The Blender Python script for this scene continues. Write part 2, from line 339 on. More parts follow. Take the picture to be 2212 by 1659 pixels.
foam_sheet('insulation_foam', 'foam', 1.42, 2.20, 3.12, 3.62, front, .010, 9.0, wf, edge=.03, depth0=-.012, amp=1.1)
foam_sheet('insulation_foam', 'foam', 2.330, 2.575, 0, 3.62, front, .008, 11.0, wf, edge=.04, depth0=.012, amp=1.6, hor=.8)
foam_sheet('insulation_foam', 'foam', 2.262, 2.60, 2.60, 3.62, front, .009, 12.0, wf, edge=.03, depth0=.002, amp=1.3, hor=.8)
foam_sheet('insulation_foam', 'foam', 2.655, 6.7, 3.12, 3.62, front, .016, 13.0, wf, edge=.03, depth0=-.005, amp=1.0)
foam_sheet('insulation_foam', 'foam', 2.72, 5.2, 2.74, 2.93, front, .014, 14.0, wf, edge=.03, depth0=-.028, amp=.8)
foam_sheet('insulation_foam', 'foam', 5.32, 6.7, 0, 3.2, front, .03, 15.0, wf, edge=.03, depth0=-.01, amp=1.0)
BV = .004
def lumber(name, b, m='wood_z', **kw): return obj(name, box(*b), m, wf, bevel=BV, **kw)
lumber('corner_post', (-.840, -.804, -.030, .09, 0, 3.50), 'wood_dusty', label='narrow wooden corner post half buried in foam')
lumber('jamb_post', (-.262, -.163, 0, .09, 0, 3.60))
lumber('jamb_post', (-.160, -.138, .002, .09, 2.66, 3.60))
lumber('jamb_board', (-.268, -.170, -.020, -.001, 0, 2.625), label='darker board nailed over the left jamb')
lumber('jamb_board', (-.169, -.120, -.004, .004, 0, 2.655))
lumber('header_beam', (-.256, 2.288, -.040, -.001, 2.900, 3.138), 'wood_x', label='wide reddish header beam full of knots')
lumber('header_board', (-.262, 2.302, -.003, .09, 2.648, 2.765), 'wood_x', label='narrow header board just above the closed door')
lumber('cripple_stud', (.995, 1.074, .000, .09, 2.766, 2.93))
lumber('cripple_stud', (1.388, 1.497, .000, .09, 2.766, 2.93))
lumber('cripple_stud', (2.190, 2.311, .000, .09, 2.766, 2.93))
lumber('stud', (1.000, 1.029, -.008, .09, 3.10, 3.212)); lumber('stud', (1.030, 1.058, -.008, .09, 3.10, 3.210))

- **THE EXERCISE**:
Go back to the listing above and please repeat it exactly.

- **SOLVED EXERCISE**:
The Blender Python script for this scene continues. Write part 2, from line 339 on. More parts follow. Take the picture to be 2212 by 1659 pixels.
foam_sheet('insulation_foam', 'foam', 1.42, 2.20, 3.12, 3.62, front, .010, 9.0, wf, edge=.03, depth0=-.012, amp=1.1)
foam_sheet('insulation_foam', 'foam', 2.330, 2.575, 0, 3.62, front, .008, 11.0, wf, edge=.04, depth0=.012, amp=1.6, hor=.8)
foam_sheet('insulation_foam', 'foam', 2.262, 2.60, 2.60, 3.62, front, .009, 12.0, wf, edge=.03, depth0=.002, amp=1.3, hor=.8)
foam_sheet('insulation_foam', 'foam', 2.655, 6.7, 3.12, 3.62, front, .016, 13.0, wf, edge=.03, depth0=-.005, amp=1.0)
foam_sheet('insulation_foam', 'foam', 2.72, 5.2, 2.74, 2.93, front, .014, 14.0, wf, edge=.03, depth0=-.028, amp=.8)
foam_sheet('insulation_foam', 'foam', 5.32, 6.7, 0, 3.2, front, .03, 15.0, wf, edge=.03, depth0=-.01, amp=1.0)
BV = .004
def lumber(name, b, m='wood_z', **kw): return obj(name, box(*b), m, wf, bevel=BV, **kw)
lumber('corner_post', (-.840, -.804, -.030, .09, 0, 3.50), 'wood_dusty', label='narrow wooden corner post half buried in foam')
lumber('jamb_post', (-.262, -.163, 0, .09, 0, 3.60))
lumber('jamb_post', (-.160, -.138, .002, .09, 2.66, 3.60))
lumber('jamb_board', (-.268, -.170, -.020, -.001, 0, 2.625), label='darker board nailed over the left jamb')
lumber('jamb_board', (-.169, -.120, -.004, .004, 0, 2.655))
lumber('header_beam', (-.256, 2.288, -.040, -.001, 2.900, 3.138), 'wood_x', label='wide reddish header beam full of knots')
lumber('header_board', (-.262, 2.302, -.003, .09, 2.648, 2.765), 'wood_x', label='narrow header board just above the closed door')
lumber('cripple_stud', (.995, 1.074, .000, .09, 2.766, 2.93))
lumber('cripple_stud', (1.388, 1.497, .000, .09, 2.766, 2.93))
lumber('cripple_stud', (2.190, 2.311, .000, .09, 2.766, 2.93))
lumber('stud', (1.000, 1.029, -.008, .09, 3.10, 3.212)); lumber('stud', (1.030, 1.058, -.008, .09, 3.10, 3.210))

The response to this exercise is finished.